ELI5: Imagine that they took a propeller shaft with two propeller blades. Then they put a bumps on the shaft a 90 degrees to the blades. So imagine you are looking at a clock that is set to 6 0’clock, so that there was a blade at 6 and a blade at twelve. Then you put a bump at 3 O’clock and 9 O’clock. Imagine that the bump pushes the trigger of the gun. So you spin the shaft and the gun’s trigger only fires when the bump touches it, but the bumps are out of the way of the blades because the bump are physically aligned where there are no blades.

So now the gun is timed to fire between the blades.

See here :

For a video of the mechanism

[https://youtu.be/faZiS1CYZs0](https://youtu.be/faZiS1CYZs0)

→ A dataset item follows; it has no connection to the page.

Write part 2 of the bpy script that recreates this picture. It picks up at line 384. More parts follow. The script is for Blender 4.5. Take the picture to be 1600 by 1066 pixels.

See here for a much more interesting video [https://youtu.be/zUS6dB5Ro2w](https://youtu.be/zUS6dB5Ro2w)

Anonymous 0 Comments

As others have already mentioned the timing mechanism in the engine I wanna throw another solve some engineers realized between the wars

Since the drive in the inline engines, used more by 1930’s, didn’t need to be a solid axel to turn the propeller designer found that through a little engineering they could make an empty cylinder wide enough to fit a canon through the engine itself

This was used extensively be the Germans during WW2 most prevalent on the famous BF-109 (not ME-109 you dirty yanks!!)

The gun was harder to maintain but it gave a big cannon a solid centerline aim without sorting to using an engine on each side

Engineers(or other people in the know) can correct if my description of the internals are off

Anonymous 0 Comments

It was called a fokker interrupter gear and it synchronized the firing of the gun with the passing of the propellor blade. When the trigger was squeezed, bullets would only be fired when they would pass between the blades.